Start

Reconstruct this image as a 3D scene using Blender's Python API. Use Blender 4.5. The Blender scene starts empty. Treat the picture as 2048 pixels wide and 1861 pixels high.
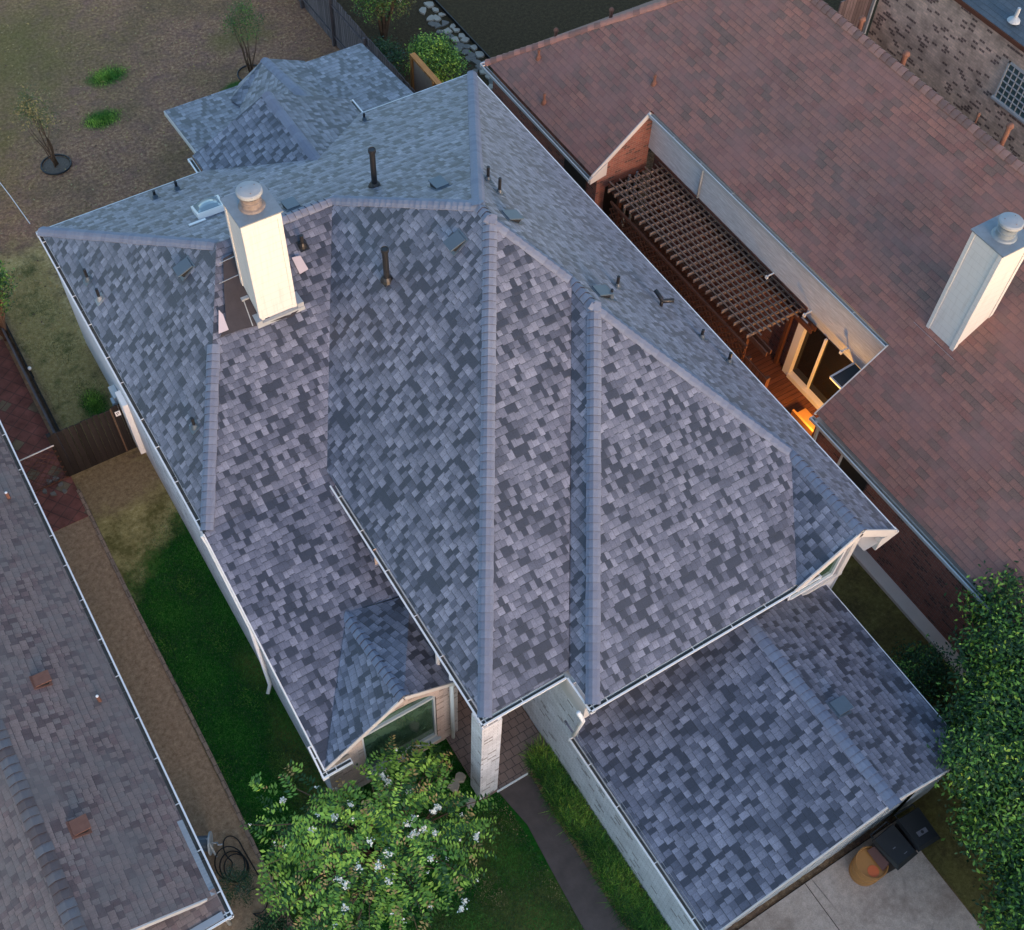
import bpy, math, random
import numpy as np
from mathutils import Vector, Matrix
random.seed(7); rng = np.random.default_rng(7)
SC = bpy.context.scene; COL = SC.collection
# ---------------------------------------------------------------- survey camera (solved from the photo's vanishing lines)
FX, PX, PY, HC = 2357.04, 1018.56, 930.5, 25.0
def _rot(a, b, c):
    ca, sa, cb, sb, cc, sc = math.cos(a), math.sin(a), math.cos(b), math.sin(b), math.cos(c), math.sin(c)
    Rz = np.array([[ca, sa, 0], [-sa, ca, 0], [0, 0, 1]]); B = np.array([[1, 0, 0], [0, 0, -1], [0, 1, 0]])
    Rx = np.array([[1, 0, 0], [0, cb, -sb], [0, sb, cb]]); Rr = np.array([[cc, -sc, 0], [sc, cc, 0], [0, 0, 1]])
    return Rr @ Rx @ B @ Rz
RC = _rot(-0.60383838, 0.97114755, 0.05769543)
EYE = np.array([0, 0, HC])
def ray(u, v): return RC.T @ np.array([(u - PX) / FX, (v - PY) / FX, 1.0])
def at(u, v, z=0.0):
    d = ray(u, v); return EYE + d * (z - HC) / d[2]
def onp(u, v, P):
    "point of roof plane P=(px,py,pz,nx,ny,nz) under a surveyed direction"
    d = ray(u, v); n = np.array(P[3:]); o = np.array(P[:3]); return EYE + d * (((o - EYE) @ n) / (d @ n))
def up_z(B, u, v):
    d = ray(u, v); t = (B[0] * d[0] + B[1] * d[1]) / (d[0] ** 2 + d[1] ** 2); return HC + t * d[2]
# ---------------------------------------------------------------- object helpers
def tag(o, label=None, cat=None, group=None, kind=None):
    if label: o['label'] = label
    if cat: o['category'] = cat
    if group: o['group'] = group
    if kind: o['kind'] = kind
    return o
def empty(name, loc, label, cat, group=None, rz=0):
    o = bpy.data.objects.new(name, None); o.location = loc; o.rotation_euler = (0, 0, rz); o.empty_display_size = .3
    COL.objects.link(o); return tag(o, label, cat, group)
def copy_tree(o, parent=None):
    c = o.copy(); COL.objects.link(c); c.parent = parent
    for ch in list(o.children): copy_tree(ch, c)
    return c
def root_loc(o):
    while o.parent: o = o.parent
    return np.array(o.location)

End

** TASK STATEMENT **
Gather up every line from the listing above in which the word "scene" occurs.

** WRITTEN RESPONSE **
Reconstruct this image as a 3D scene using Blender's Python API. Use Blender 4.5. The Blender scene starts empty. Treat the picture as 2048 pixels wide and 1861 pixels high.
SC = bpy.context.scene; COL = SC.collection